Lauren Lee Smith Deconstructs How Morbid Fascination Drew Her to Play Lori Vallow in Doomsday Mom

Actress Lauren Lee Smith is ready to shake things up after four seasons of starring as the title character in Frankie Drake Mysteries.

So when she got offered the lead in Lifetime’s made-for-TV movie Doomsday Mom: The Lori Vallow Story, premiering Saturday at 8/7c, Smith recognized it as the challenging turn she’d been seeking. “I wanted something that would excite me and spark something in me that I hadn’t experienced before,” the Vancouver, B.C. native tells TVLine of the role that director Bradley Walsh pitched her.

“I took a deep dive into the whole story, and I found it morbidly fascinating,” she adds. “I found the character so surreal and hard to understand, and the idea of trying to figure out how this woman came to do what she had done intrigued me. That, and coming up with our own interpretation of how she got to where she got, was a really interesting challenge.”

Last month, prosecutors in Idaho charged the real-life Vallow and her husband, end-times author Chad Daybell, with the murder of her two children: Tylee Ryan, 16, and Joshua “JJ” Vallow, 7. The 2019 disappearance of the two minors grabbed national headlines, and authorities found their remains in Daybell’s backyard a year later.

Doomsday Mom: The Lori Vallow Story attempts to fill in the blanks before and after the children vanished by tracking Vallow and Daybell’s whirlwind affair, while they were both still married to other people. The two met after Vallow read one of his books and became a fan. Vallow’s brother would later kill her estranged husband in self-defense, he claimed, and Daybell’s wife died from what was believed to have been natural causes at the time. But her death is now being investigated as a possible homicide.

Doomsday Mom: The Lori Vallow Story
Doomsday Mom: The Lori Vallow Story

Before Vallow met Daybell, many described her as a loving and devoted mother whom Daybell brainwashed. Smith says that element of the story piqued her interest as well.

“It was almost a double life where everyone kept saying they couldn’t believe she’d do something like this,” divulges Smith, who watched hours of police and news footage of Vallow before shooting began and mirrored her mannerisms and expressions. Smith even got hair extensions. “How does an all-American wife, mother, friend and family member turn into this?”

To keep things light between takes, Smith says she, along with Buffy the Vampire Slayer and Underground vet Marc Blucas, and the rest of the cast and crew checked in on one another and added levity when and where they could.

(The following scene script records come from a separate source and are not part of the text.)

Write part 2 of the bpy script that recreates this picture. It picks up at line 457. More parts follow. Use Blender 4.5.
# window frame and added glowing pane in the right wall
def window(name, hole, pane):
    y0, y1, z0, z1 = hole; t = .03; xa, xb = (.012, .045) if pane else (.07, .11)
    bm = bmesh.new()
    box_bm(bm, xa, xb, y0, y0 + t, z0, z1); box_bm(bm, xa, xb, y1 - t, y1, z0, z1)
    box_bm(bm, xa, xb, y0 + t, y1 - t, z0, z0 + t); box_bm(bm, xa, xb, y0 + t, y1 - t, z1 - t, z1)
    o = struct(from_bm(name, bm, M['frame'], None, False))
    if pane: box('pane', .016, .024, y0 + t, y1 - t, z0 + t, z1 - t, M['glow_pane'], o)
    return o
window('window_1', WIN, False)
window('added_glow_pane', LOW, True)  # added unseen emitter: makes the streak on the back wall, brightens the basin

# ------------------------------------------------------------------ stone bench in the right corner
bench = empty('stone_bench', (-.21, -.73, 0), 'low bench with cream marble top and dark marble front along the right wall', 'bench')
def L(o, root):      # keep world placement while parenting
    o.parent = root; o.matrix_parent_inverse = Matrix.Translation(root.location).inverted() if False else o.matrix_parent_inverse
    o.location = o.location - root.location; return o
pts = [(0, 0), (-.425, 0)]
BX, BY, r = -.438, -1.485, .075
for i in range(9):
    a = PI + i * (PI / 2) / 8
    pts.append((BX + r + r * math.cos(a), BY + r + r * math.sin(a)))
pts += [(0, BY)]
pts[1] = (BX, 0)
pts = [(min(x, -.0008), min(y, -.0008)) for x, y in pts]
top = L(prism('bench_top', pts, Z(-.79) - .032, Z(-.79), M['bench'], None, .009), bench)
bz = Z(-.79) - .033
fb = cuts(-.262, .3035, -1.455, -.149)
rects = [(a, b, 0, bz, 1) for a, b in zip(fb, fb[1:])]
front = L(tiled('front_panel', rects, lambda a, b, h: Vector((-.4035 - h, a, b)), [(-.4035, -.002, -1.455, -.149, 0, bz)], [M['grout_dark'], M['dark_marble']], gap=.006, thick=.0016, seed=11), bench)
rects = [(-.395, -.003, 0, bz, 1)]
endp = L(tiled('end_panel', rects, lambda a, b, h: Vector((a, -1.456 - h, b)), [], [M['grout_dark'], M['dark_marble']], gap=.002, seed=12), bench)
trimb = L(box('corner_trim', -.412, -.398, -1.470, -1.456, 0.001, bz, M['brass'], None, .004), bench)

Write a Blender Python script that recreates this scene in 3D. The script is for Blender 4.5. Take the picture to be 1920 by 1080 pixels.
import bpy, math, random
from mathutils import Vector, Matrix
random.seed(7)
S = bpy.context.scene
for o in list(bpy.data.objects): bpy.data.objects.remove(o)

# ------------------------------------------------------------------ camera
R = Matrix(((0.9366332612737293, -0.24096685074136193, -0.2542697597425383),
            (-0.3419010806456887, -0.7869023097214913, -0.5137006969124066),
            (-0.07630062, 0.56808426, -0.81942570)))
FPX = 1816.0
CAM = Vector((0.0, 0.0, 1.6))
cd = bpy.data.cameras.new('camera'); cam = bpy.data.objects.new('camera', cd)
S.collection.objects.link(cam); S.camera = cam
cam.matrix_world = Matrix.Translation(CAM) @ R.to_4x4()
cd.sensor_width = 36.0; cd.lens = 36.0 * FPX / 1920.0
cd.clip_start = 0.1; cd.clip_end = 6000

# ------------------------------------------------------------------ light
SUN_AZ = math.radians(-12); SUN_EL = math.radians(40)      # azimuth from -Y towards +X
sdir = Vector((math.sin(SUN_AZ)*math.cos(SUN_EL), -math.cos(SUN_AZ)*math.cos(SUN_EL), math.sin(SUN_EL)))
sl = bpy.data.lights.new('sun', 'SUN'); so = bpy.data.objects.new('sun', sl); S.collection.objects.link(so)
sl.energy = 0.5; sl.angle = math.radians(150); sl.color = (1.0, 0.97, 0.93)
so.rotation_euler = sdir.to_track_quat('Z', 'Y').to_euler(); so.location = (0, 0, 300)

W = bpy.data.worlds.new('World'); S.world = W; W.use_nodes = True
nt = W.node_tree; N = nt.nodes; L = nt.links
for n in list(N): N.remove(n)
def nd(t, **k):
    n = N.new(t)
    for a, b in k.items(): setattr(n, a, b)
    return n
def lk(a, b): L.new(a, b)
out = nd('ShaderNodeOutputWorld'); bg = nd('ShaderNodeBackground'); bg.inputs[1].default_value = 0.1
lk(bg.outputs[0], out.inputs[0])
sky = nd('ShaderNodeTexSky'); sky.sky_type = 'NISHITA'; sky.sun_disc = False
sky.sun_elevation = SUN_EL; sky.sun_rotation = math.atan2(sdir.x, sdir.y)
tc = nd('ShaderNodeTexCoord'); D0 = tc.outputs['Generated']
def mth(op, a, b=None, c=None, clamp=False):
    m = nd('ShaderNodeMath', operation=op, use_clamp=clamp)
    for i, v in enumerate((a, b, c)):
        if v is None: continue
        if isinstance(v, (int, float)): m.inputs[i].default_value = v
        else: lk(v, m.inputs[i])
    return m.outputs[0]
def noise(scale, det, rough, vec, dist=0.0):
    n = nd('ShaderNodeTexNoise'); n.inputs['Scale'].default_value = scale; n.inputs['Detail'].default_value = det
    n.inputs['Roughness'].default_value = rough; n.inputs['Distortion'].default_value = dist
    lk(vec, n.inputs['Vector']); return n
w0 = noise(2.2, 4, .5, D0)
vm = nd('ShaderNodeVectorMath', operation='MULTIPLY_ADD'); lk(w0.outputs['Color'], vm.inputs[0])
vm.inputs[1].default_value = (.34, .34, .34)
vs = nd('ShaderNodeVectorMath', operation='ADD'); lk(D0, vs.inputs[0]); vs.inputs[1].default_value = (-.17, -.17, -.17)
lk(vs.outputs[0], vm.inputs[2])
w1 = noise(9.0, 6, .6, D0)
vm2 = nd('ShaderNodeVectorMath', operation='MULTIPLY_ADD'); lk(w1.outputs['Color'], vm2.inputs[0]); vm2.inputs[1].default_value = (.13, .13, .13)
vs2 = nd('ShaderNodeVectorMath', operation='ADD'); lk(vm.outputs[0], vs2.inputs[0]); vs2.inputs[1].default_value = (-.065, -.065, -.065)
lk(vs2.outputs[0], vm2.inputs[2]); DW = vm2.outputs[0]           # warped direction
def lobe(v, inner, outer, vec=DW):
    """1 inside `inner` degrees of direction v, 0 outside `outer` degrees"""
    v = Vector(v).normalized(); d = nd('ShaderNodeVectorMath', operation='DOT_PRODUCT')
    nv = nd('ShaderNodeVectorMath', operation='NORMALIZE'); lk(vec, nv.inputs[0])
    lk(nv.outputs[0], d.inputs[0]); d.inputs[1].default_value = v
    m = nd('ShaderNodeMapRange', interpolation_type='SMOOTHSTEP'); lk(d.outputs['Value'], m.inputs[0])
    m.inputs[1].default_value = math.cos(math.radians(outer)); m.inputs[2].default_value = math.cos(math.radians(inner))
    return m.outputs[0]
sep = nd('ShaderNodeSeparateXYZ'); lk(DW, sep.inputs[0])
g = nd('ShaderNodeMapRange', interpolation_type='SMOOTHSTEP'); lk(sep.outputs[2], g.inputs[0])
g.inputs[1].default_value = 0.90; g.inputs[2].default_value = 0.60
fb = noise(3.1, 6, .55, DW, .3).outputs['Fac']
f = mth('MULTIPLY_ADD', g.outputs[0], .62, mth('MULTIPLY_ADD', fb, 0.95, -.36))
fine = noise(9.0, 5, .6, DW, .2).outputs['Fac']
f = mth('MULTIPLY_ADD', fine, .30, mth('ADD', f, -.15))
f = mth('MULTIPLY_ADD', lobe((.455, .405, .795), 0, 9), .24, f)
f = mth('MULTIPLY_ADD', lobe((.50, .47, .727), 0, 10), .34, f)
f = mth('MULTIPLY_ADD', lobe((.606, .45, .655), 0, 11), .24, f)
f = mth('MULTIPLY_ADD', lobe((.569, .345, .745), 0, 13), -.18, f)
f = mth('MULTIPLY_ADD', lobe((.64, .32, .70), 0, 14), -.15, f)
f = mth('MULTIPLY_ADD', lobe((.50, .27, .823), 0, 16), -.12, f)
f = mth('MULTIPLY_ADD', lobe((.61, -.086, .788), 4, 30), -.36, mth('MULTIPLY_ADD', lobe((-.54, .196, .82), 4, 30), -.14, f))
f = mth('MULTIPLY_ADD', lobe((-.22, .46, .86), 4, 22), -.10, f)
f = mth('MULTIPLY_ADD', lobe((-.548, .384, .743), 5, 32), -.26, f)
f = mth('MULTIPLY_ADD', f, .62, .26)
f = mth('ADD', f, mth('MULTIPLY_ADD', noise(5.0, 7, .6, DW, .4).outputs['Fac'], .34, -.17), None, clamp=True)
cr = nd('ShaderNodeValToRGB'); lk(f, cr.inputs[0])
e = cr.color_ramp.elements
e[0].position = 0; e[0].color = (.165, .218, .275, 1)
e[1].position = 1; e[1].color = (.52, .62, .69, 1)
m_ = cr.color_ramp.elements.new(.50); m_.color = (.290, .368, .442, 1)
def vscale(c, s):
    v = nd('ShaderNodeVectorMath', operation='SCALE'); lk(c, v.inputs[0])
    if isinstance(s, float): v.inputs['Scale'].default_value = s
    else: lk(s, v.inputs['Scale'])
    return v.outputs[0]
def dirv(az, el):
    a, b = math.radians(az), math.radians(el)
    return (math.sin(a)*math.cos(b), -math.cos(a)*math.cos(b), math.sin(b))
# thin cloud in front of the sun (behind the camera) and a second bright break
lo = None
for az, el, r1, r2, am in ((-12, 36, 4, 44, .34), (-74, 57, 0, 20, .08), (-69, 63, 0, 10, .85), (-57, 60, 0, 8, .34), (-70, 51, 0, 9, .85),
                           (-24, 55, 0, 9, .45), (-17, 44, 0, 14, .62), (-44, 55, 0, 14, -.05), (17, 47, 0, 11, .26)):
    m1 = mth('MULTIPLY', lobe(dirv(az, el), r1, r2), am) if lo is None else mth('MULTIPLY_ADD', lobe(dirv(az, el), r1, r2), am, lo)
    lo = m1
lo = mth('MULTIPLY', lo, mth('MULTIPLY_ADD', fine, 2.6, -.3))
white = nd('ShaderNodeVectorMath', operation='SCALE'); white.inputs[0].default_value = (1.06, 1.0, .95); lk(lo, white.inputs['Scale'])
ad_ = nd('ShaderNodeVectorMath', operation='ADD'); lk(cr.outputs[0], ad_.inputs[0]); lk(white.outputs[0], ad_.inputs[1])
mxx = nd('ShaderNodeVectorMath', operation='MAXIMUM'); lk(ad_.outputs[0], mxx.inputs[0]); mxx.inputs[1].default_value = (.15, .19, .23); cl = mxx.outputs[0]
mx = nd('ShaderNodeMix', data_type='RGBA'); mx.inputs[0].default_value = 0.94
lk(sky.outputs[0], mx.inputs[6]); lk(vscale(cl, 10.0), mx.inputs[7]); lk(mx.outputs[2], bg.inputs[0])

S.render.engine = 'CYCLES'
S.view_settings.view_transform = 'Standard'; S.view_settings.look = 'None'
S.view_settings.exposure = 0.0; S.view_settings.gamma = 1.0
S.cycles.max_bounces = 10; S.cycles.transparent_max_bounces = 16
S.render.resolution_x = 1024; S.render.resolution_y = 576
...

“We all knew what we were getting into,” Smith says. “And we knew how dark and heavy the material was. Marc, who plays Chad, and I tried to get the heavy conversations about the characters out of the way before we started shooting. When it came time to shoot, we had to just do it, let it go at the end of the day and move on with our lives.”

Doomsday Mom, Lauren Lee Smith and Aias Dalman
Doomsday Mom, Lauren Lee Smith and Aias Dalman

There were times, Smith admits, that she couldn’t let go. “It’s heartbreaking what happened to her kids,” she adds with a sigh. “It was hard when I had scenes with the young actors. It wasn’t scripted to be emotional, and I especially wanted to strip away the emotion because that is what makes Lori so haunting.”

“But it was really hard for me, and there was a scene when Lori takes JJ [played by Aias Dalman] into her arms, and I was a complete and weepy mess when the coverage was on him,” Smith recalls. “When the camera was on me, I had to hold it together. When it was on him, I was bawling my eyes out because I find it so disturbing and hard to watch. As a mom, I can’t understand.”

As for future projects, Smith says she’d love to reunite with the cast of CSI for the reboot/revival CBS is planning. She costarred as Warrick Brown’s replacement, Riley Adams, in Season 9. “I would totally go back to CSI if they asked me,” Smith says. “I had a fantastic experience, and I feel so fortunate to have done that and to have been a part of such an amazing show. You never know, right?”

What Smith does know is that true-crime aficionados will appreciate the story Doomsday Mom: The Lori Vallow Story tries to tell. “People know the headlines,” Smith surmises. “Our interpretation examines what happened in between the timelines of all of those horrific things. Hopefully, that will interest people when they watch it.”